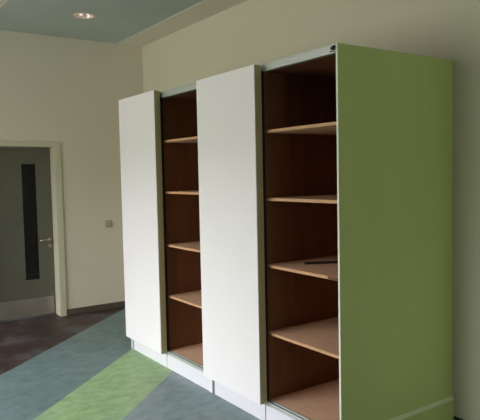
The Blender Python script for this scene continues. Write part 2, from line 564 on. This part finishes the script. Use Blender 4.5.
# dark flat strip left on a shelf of the nearer cabinet
st = MB().box(0.0, 0.42, 0.0, 0.045, 0.0, 0.010, 0.002)
bmesh.ops.rotate(st.bm, verts=st.bm.verts[:], cent=(0, 0, 0), matrix=Matrix.Rotation(math.radians(62), 3, 'Z'))
o = st.build('flat_strip', M_CARD)
o.location = (-0.500, 0.193, 1.0242)
tag(o, 'thin dark strip lying flat on a shelf of the cabinet with green end panel', 'strip')

# ------------------------------------------------------------------ light
W = bpy.data.worlds.new('World')
S.world = W
W.use_nodes = True
bg = W.node_tree.nodes['Background']
bg.inputs['Color'].default_value = (0.80, 0.92, 1.0, 1)
bg.inputs['Strength'].default_value = 1.0


def area(name, loc, rot, sx, sy, power, color):
    l = bpy.data.lights.new(name, 'AREA')
    l.shape = 'RECTANGLE'
    l.size, l.size_y = sx, sy
    l.energy = power
    l.color = color
    o = bpy.data.objects.new(name, l)
    o.location = loc
    o.rotation_euler = rot
    COL.objects.link(o)
    return o


def aim(src, dst):
    return (Vector(dst) - Vector(src)).to_track_quat('-Z', 'Y').to_euler()


SKY = (-2.4, YF - 4.5, 5.85)
area('sky_daylight', SKY, aim(SKY, (-2.2, -0.5, 0.3)), 9.0, 5.0, 3550, (1.0, 0.955, 1.10))
area('window_daylight', ((WX0 + WX1) / 2, YF - 0.35, 1.5), (math.radians(90), 0, 0),
     WX1 - WX0, 2.2, 140, (1.0, 0.925, 0.82))

area('side_fill', (XR + 0.3, -0.7, 1.65), (math.radians(90), 0, math.radians(90)), 2.7, 1.8, 32, (1.0, 0.97, 0.9))  # fill lamp added to brighten the faces turned to the right

# ------------------------------------------------------------------ camera
F, YAW, PIT, ROL = 588.54, 0.96905, -0.060218, 0.020538
CX, CY, CZ = 2.30921, -2.22683, 1.6
fw = Vector((-math.sin(YAW) * math.cos(PIT), math.cos(YAW) * math.cos(PIT), math.sin(PIT)))
rt = Vector((math.cos(YAW), math.sin(YAW), 0))
up = rt.cross(fw)
R = math.cos(ROL) * rt - math.sin(ROL) * up
U = math.sin(ROL) * rt + math.cos(ROL) * up
cam = bpy.data.cameras.new('camera')
cam.sensor_fit = 'HORIZONTAL'
cam.sensor_width = 36.0
cam.lens = F / 480.0 * 36.0
cam.clip_start = 0.05
co = bpy.data.objects.new('camera', cam)
COL.objects.link(co)
B = -fw
co.matrix_world = Matrix(((R.x, U.x, B.x, CX), (R.y, U.y, B.y, CY), (R.z, U.z, B.z, CZ), (0, 0, 0, 1)))
S.camera = co
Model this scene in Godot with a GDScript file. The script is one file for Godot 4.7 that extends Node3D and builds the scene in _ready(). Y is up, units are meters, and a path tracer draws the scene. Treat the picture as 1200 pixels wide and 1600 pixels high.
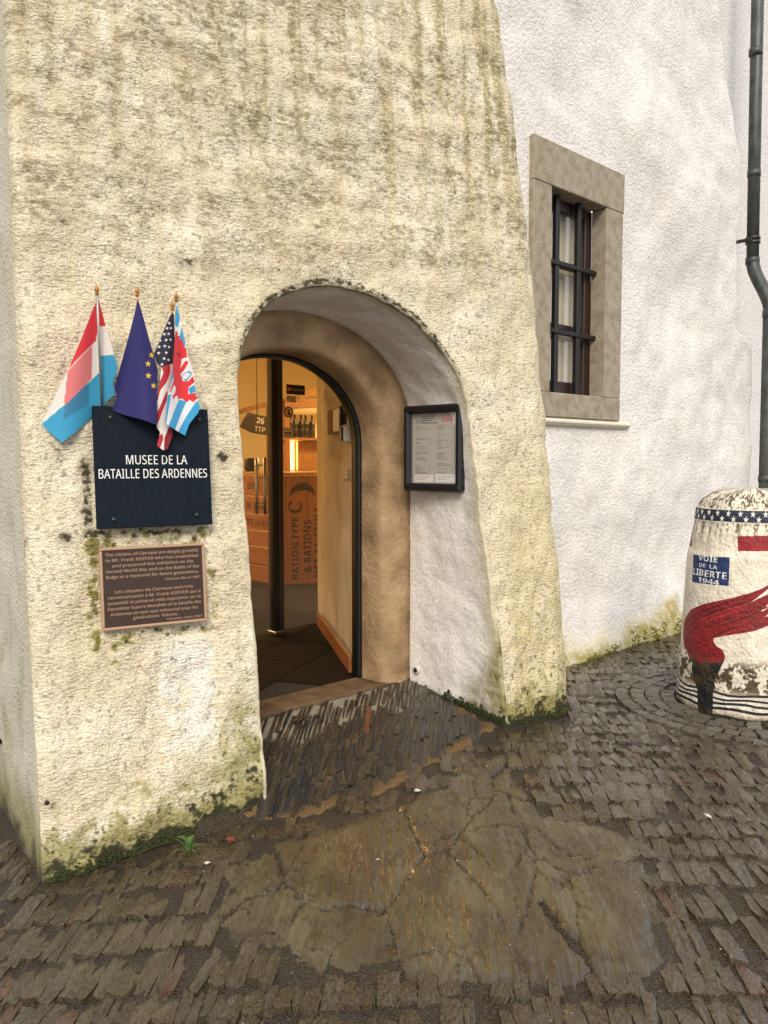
extends Node3D

# ---------------------------------------------------------------- frame of the place (metres, y up)
const EYE := Vector3(0, 1.73, 0)
const A := Vector3(1.1008, 0.05, -3.1478)              # foot of the porch's left corner
const BATTER := 0.09                                   # the porch front leans back this much per metre
var P := Vector3(cos(deg_to_rad(13)), 0, sin(deg_to_rad(13)))   # along the porch front, to the right
var N := Vector3(-P.z, 0, P.x)                          # out of the porch front
var VV := (Vector3.UP - N * BATTER).normalized()        # up along the leaning front
var OO := (N + Vector3.UP * BATTER).normalized()        # out of the leaning front
var LD := Vector3(cos(deg_to_rad(44)), 0, -sin(deg_to_rad(44)))  # long direction of the paving stones
var MD := Vector3(sin(deg_to_rad(44)), 0, cos(deg_to_rad(44)))   # across them
var rng := RandomNumberGenerator.new()
var used := {}
var mats := {}

# ---------------------------------------------------------------- naming and tagging
func numbered(n: String, parent: Node) -> String:
	var key := str(parent.get_instance_id()) + "/" + n
	var k: int = used.get(key, 0)
	used[key] = k + 1
	return n if k == 0 else "%s_%03d" % [n, k]

func thing(called: String, label: String, category: String, at := Vector3.ZERO, group := "", basis := Basis()) -> Node3D:
	var o := Node3D.new()
	o.name = numbered(called, self)
	add_child(o, true)
	o.transform = Transform3D(basis, at)
	tag(o, label, category, group)
	return o

func tag(o: Node, label: String, category: String, group := "") -> void:
	o.set_meta("label", label)
	o.set_meta("category", category)
	if group:
		o.set_meta("group", group)

func obj(called: String, m, material: Material, parent: Node = self, at := Transform3D()) -> MeshInstance3D:
	var o := MeshInstance3D.new()
	o.name = numbered(called, parent)
	o.mesh = m.commit() if m is SurfaceTool else m
	o.material_override = material
	o.transform = at
	parent.add_child(o, true)
	return o

func struct(called: String, m, material: Material, label := "") -> MeshInstance3D:
	var o := obj(called, m, material)
	o.set_meta("kind", "structure")
	if label:
		o.set_meta("label", label)
	return o

# ---------------------------------------------------------------- mesh helpers
func mb(smooth := false) -> SurfaceTool:
	var st := SurfaceTool.new()
	st.begin(Mesh.PRIMITIVE_TRIANGLES)
	st.set_smooth_group(0 if smooth else -1)
	return st

func done(st: SurfaceTool) -> SurfaceTool:
	st.generate_normals()
	return st

func tri(st: SurfaceTool, a: Vector3, b: Vector3, c: Vector3, inside: Vector3) -> void:
	if (b - a).cross(c - a).dot(a + b + c - inside * 3.0) > 0.0:
		var t := b
		b = c
		c = t
	for q in [a, b, c]:
		st.set_uv(Vector2(q.x + q.z * 0.7, q.y + q.z * 0.3))
		st.add_vertex(q)

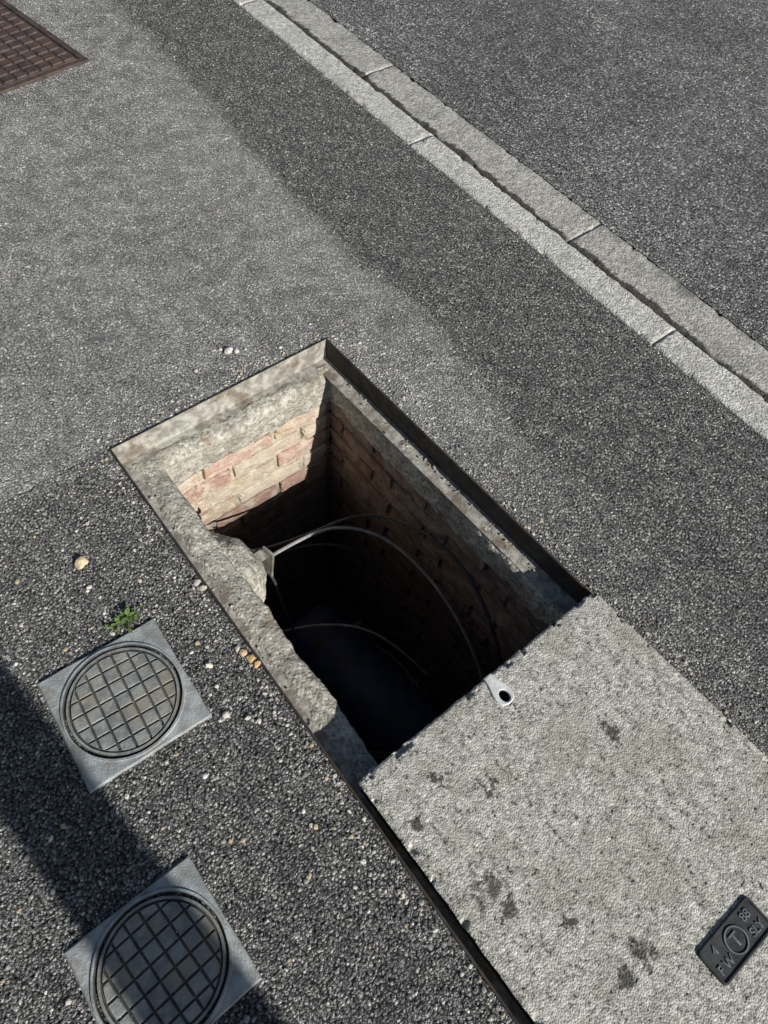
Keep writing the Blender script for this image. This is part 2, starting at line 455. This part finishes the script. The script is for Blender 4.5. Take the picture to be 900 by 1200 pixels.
def blob(name, c, r, mat, parent, sub=4, amp=.25, sc=9, seed=0):
    b = bmesh.new(); bmesh.ops.create_icosphere(b, subdivisions=sub, radius=1)
    for v in b.verts:
        d = v.co.normalized(); k = 1+amp*noise.fractal(d*1.3+Vector((seed, 0, 0)), 1, 2, 4)
        k += amp*.25*noise.fractal(d*sc+Vector((0, seed, 0)), 1, 2, 3)
        v.co = Vector((d.x*r[0], d.y*r[1], d.z*r[2]))*k+Vector(c)
    me = bpy.data.meshes.new(name); b.to_mesh(me); b.free(); me.materials.append(mat)
    for p in me.polygons: p.use_smooth = True
    return link(bpy.data.objects.new(name, me), parent)
blob('mortar_haunch', (.300, .80, -.185), (.066, .11, .078), M_mortar, ch, 5, .15, 5, 2.2)
def box(name, c, s, mat, parent, rot=(0, 0, 0), bev=.002):
    b = bmesh.new(); bmesh.ops.create_cube(b, size=1)
    for v in b.verts: v.co = Vector((v.co.x*s[0], v.co.y*s[1], v.co.z*s[2]))
    if bev: bmesh.ops.bevel(b, geom=b.edges[:], offset=bev, segments=2, affect='EDGES')
    me = bpy.data.meshes.new(name); b.to_mesh(me); b.free(); me.materials.append(mat)
    o = link(bpy.data.objects.new(name, me), parent); o.location = c; o.rotation_euler = rot
    return o
box('cable_bracket_arm', (.345, .775, -.155), (.09, .030, .005), M_steel, ch, (0, math.radians(14), math.radians(12)))
box('cable_bracket_plate', (.388, .775, -.20), (.005, .038, .10), M_steel, ch, (0, math.radians(8), math.radians(12)))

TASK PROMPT
Repeat the records above exactly, from the first line through the line that contains "tag(o, 'thin dark", and leave out the pictures.

FULL SOLUTION
The Blender Python script for this scene continues. Write part 2, from line 564 on. This part finishes the script. Use Blender 4.5.
# dark flat strip left on a shelf of the nearer cabinet
st = MB().box(0.0, 0.42, 0.0, 0.045, 0.0, 0.010, 0.002)
bmesh.ops.rotate(st.bm, verts=st.bm.verts[:], cent=(0, 0, 0), matrix=Matrix.Rotation(math.radians(62), 3, 'Z'))
o = st.build('flat_strip', M_CARD)
o.location = (-0.500, 0.193, 1.0242)
tag(o, 'thin dark strip lying flat on a shelf of the cabinet with green end panel', 'strip')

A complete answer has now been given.